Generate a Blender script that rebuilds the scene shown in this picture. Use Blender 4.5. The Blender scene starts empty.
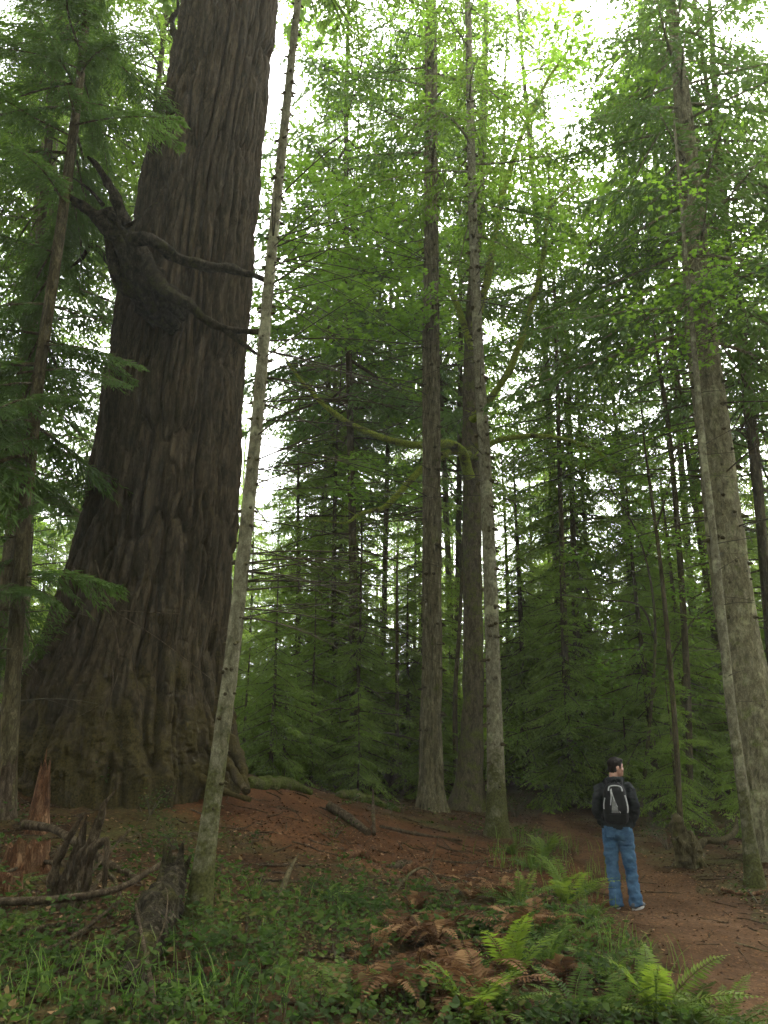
import bpy, math, random
import numpy as np
from mathutils import Vector

SC = bpy.context.scene
COL = SC.collection
rng = np.random.default_rng(7)
random.seed(7)
PI = math.pi

# ------------------------------------------------------------------ camera
F = 828.0
CZ = 1.85
TH = math.radians(16.0)
FW = np.array([0, math.cos(TH), math.sin(TH)])
UP = np.array([0, -math.sin(TH), math.cos(TH)])
RT = np.array([1.0, 0, 0])
CAM = np.array([0, 0, CZ])

def P(px, py, Y):
    d = FW + RT * ((px - 384) / F) + UP * ((512 - py) / F)
    return CAM + d * (Y / d[1])

def depth(p):
    return float(np.dot(np.asarray(p) - CAM, FW))

cam = bpy.data.cameras.new("camera")
cam.sensor_fit = 'VERTICAL'
cam.sensor_height = 36.0
cam.lens = 36.0 * F / 1024.0
cam.clip_start = 0.1
cam.clip_end = 2000
camo = bpy.data.objects.new("camera", cam)
camo.location = CAM
camo.rotation_euler = (math.radians(90) + TH, 0, 0)
COL.objects.link(camo)
SC.camera = camo

# ------------------------------------------------------------------ noise
def _hash(ix, iy, iz, seed):
    h = (ix * 374761393 + iy * 668265263 + iz * 2147483647 + seed * 974711) & 0xffffffff
    h = ((h ^ (h >> 13)) * 1274126177) & 0xffffffff
    h = ((h ^ (h >> 16)) * 2246822519) & 0xffffffff
    return ((h ^ (h >> 15)) & 0xffff) / 65535.0

def vnoise(p, seed=0):
    p = np.asarray(p, float)
    i = np.floor(p).astype(np.int64)
    f = p - i
    f = f * f * (3 - 2 * f)
    r = 0
    for dx in (0, 1):
        for dy in (0, 1):
            for dz in (0, 1):
                w = (f[..., 0] if dx else 1 - f[..., 0]) * (f[..., 1] if dy else 1 - f[..., 1]) * (f[..., 2] if dz else 1 - f[..., 2])
                r = r + w * _hash(i[..., 0] + dx, i[..., 1] + dy, i[..., 2] + dz, seed)
    return r

def fbm(p, seed=0, oct=4):
    p = np.asarray(p, float)
    r, a, t = 0, 1.0, 0
    for k in range(oct):
        r = r + a * vnoise(p, seed + k)
        t += a
        p = p * 2.03
        a *= 0.5
    return r / t

# ------------------------------------------------------------------ ground
KN = [P(625, 912, 10.7), P(700, 905, 10.7), P(497, 838, 15), P(432, 812, 18), P(468, 812, 20), P(120, 790, 11.8), P(230, 780, 13),
      P(30, 790, 11.3), P(196, 925, 7), P(0, 1024, 5), P(384, 1024, 5.4), P(768, 1024, 6.2), P(768, 900, 11), P(752, 885, 11.6),
      P(545, 826, 17), P(300, 788, 22), P(260, 785, 19), P(380, 800, 21), P(250, 868, 9.5), P(100, 850, 9.5), P(350, 850, 12),
      P(560, 900, 10), P(600, 1000, 6.5), P(420, 890, 9.5), P(480, 930, 8.2), P(640, 800, 22), P(760, 830, 18),
      P(8, 752, 12.0), P(-150, 790, 12), P(-150, 900, 8), P(900, 880, 12), P(900, 1000, 7)]
KN = np.array(KN)
EX = np.array([[0, 40, 0.9], [-18, 40, 1.8], [18, 40, 0.5], [-30, 20, 2.4], [30, 20, 0.6], [0, 0, 0.25], [-8, 0, 0.5], [8, 0, 0.1],
               [0, 90, 1.2], [-60, 90, 2.0], [60, 90, 1.0], [-60, 0, 2.0], [60, 0, 0.5], [0, -50, 0], [-50, -50, 0.5], [50, -50, 0], [-6, 16.5, 1.7]], float)
KN = np.vstack([KN, EX])

def _phi(r):
    return np.where(r > 1e-9, r * r * np.log(np.maximum(r, 1e-9)), 0)
_n = len(KN)
_A = np.zeros((_n + 3, _n + 3))
_A[:_n, :_n] = _phi(np.linalg.norm(KN[:, None, :2] - KN[None, :, :2], axis=2)) + np.eye(_n) * 0.02
_A[:_n, _n] = 1
_A[:_n, _n + 1:] = KN[:, :2]
_A[_n:, :_n] = _A[:_n, _n:].T
_W = np.linalg.solve(_A, np.concatenate([KN[:, 2], np.zeros(3)]))

def hbase(x, y):
    x = np.asarray(x, float)
    y = np.asarray(y, float)
    r = _W[_n] + _W[_n + 1] * x + _W[_n + 2] * y
    for k in range(_n):
        r = r + _W[k] * _phi(np.hypot(x - KN[k, 0], y - KN[k, 1]))
    return r

def H(x, y):
    x = np.asarray(x, float)
    y = np.asarray(y, float)
    s = np.clip(np.hypot(x, y) / 90.0, 0, 1) ** 2
    r = hbase(np.clip(x, -60, 60), np.clip(y, -50, 90))
    r = np.clip(r, -0.6, 3.0) * (1 - s) + s * 1.0
    p = np.stack([x, y, np.zeros_like(x)], -1)
    r = r + (fbm(p * 0.9, 3, 3) - 0.5) * 0.10 + (fbm(p * 5.0, 9, 3) - 0.5) * 0.045
    return r

def h1(x, y):
    return float(H(np.array([x]), np.array([y]))[0])

def G(px, py):
    """ground point seen at a pixel"""
    d = FW + RT * ((px - 384) / F) + UP * ((512 - py) / F)
    t = np.linspace(3, 60, 1200)
    p = CAM + d[None] * t[:, None]
    z = H(p[:, 0], p[:, 1])
    k = np.argmax(p[:, 2] < z)
    q = p[k] if (p[:, 2] < z).any() else p[-1]
    q = q.copy()
    q[2] = h1(q[0], q[1])
    return q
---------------
> GOAL: Return the whole listing, word for word, and leave out every picture.

> FULL ANSWER:
Generate a Blender script that rebuilds the scene shown in this picture. Use Blender 4.5. The Blender scene starts empty.
import bpy, math, random
import numpy as np
from mathutils import Vector

SC = bpy.context.scene
COL = SC.collection
rng = np.random.default_rng(7)
random.seed(7)
PI = math.pi

# ------------------------------------------------------------------ camera
F = 828.0
CZ = 1.85
TH = math.radians(16.0)
FW = np.array([0, math.cos(TH), math.sin(TH)])
UP = np.array([0, -math.sin(TH), math.cos(TH)])
RT = np.array([1.0, 0, 0])
CAM = np.array([0, 0, CZ])

def P(px, py, Y):
    d = FW + RT * ((px - 384) / F) + UP * ((512 - py) / F)
    return CAM + d * (Y / d[1])

def depth(p):
    return float(np.dot(np.asarray(p) - CAM, FW))

cam = bpy.data.cameras.new("camera")
cam.sensor_fit = 'VERTICAL'
cam.sensor_height = 36.0
cam.lens = 36.0 * F / 1024.0
cam.clip_start = 0.1
cam.clip_end = 2000
camo = bpy.data.objects.new("camera", cam)
camo.location = CAM
camo.rotation_euler = (math.radians(90) + TH, 0, 0)
COL.objects.link(camo)
SC.camera = camo

# ------------------------------------------------------------------ noise
def _hash(ix, iy, iz, seed):
    h = (ix * 374761393 + iy * 668265263 + iz * 2147483647 + seed * 974711) & 0xffffffff
    h = ((h ^ (h >> 13)) * 1274126177) & 0xffffffff
    h = ((h ^ (h >> 16)) * 2246822519) & 0xffffffff
    return ((h ^ (h >> 15)) & 0xffff) / 65535.0

def vnoise(p, seed=0):
    p = np.asarray(p, float)
    i = np.floor(p).astype(np.int64)
    f = p - i
    f = f * f * (3 - 2 * f)
    r = 0
    for dx in (0, 1):
        for dy in (0, 1):
            for dz in (0, 1):
                w = (f[..., 0] if dx else 1 - f[..., 0]) * (f[..., 1] if dy else 1 - f[..., 1]) * (f[..., 2] if dz else 1 - f[..., 2])
                r = r + w * _hash(i[..., 0] + dx, i[..., 1] + dy, i[..., 2] + dz, seed)
    return r

def fbm(p, seed=0, oct=4):
    p = np.asarray(p, float)
    r, a, t = 0, 1.0, 0
    for k in range(oct):
        r = r + a * vnoise(p, seed + k)
        t += a
        p = p * 2.03
        a *= 0.5
    return r / t

# ------------------------------------------------------------------ ground
KN = [P(625, 912, 10.7), P(700, 905, 10.7), P(497, 838, 15), P(432, 812, 18), P(468, 812, 20), P(120, 790, 11.8), P(230, 780, 13),
      P(30, 790, 11.3), P(196, 925, 7), P(0, 1024, 5), P(384, 1024, 5.4), P(768, 1024, 6.2), P(768, 900, 11), P(752, 885, 11.6),
      P(545, 826, 17), P(300, 788, 22), P(260, 785, 19), P(380, 800, 21), P(250, 868, 9.5), P(100, 850, 9.5), P(350, 850, 12),
      P(560, 900, 10), P(600, 1000, 6.5), P(420, 890, 9.5), P(480, 930, 8.2), P(640, 800, 22), P(760, 830, 18),
      P(8, 752, 12.0), P(-150, 790, 12), P(-150, 900, 8), P(900, 880, 12), P(900, 1000, 7)]
KN = np.array(KN)
EX = np.array([[0, 40, 0.9], [-18, 40, 1.8], [18, 40, 0.5], [-30, 20, 2.4], [30, 20, 0.6], [0, 0, 0.25], [-8, 0, 0.5], [8, 0, 0.1],
               [0, 90, 1.2], [-60, 90, 2.0], [60, 90, 1.0], [-60, 0, 2.0], [60, 0, 0.5], [0, -50, 0], [-50, -50, 0.5], [50, -50, 0], [-6, 16.5, 1.7]], float)
KN = np.vstack([KN, EX])

def _phi(r):
    return np.where(r > 1e-9, r * r * np.log(np.maximum(r, 1e-9)), 0)
_n = len(KN)
_A = np.zeros((_n + 3, _n + 3))
_A[:_n, :_n] = _phi(np.linalg.norm(KN[:, None, :2] - KN[None, :, :2], axis=2)) + np.eye(_n) * 0.02
_A[:_n, _n] = 1
_A[:_n, _n + 1:] = KN[:, :2]
_A[_n:, :_n] = _A[:_n, _n:].T
_W = np.linalg.solve(_A, np.concatenate([KN[:, 2], np.zeros(3)]))

def hbase(x, y):
    x = np.asarray(x, float)
    y = np.asarray(y, float)
    r = _W[_n] + _W[_n + 1] * x + _W[_n + 2] * y
    for k in range(_n):
        r = r + _W[k] * _phi(np.hypot(x - KN[k, 0], y - KN[k, 1]))
    return r

def H(x, y):
    x = np.asarray(x, float)
    y = np.asarray(y, float)
    s = np.clip(np.hypot(x, y) / 90.0, 0, 1) ** 2
    r = hbase(np.clip(x, -60, 60), np.clip(y, -50, 90))
    r = np.clip(r, -0.6, 3.0) * (1 - s) + s * 1.0
    p = np.stack([x, y, np.zeros_like(x)], -1)
    r = r + (fbm(p * 0.9, 3, 3) - 0.5) * 0.10 + (fbm(p * 5.0, 9, 3) - 0.5) * 0.045
    return r

def h1(x, y):
    return float(H(np.array([x]), np.array([y]))[0])

def G(px, py):
    """ground point seen at a pixel"""
    d = FW + RT * ((px - 384) / F) + UP * ((512 - py) / F)
    t = np.linspace(3, 60, 1200)
    p = CAM + d[None] * t[:, None]
    z = H(p[:, 0], p[:, 1])
    k = np.argmax(p[:, 2] < z)
    q = p[k] if (p[:, 2] < z).any() else p[-1]
    q = q.copy()
    q[2] = h1(q[0], q[1])
    return q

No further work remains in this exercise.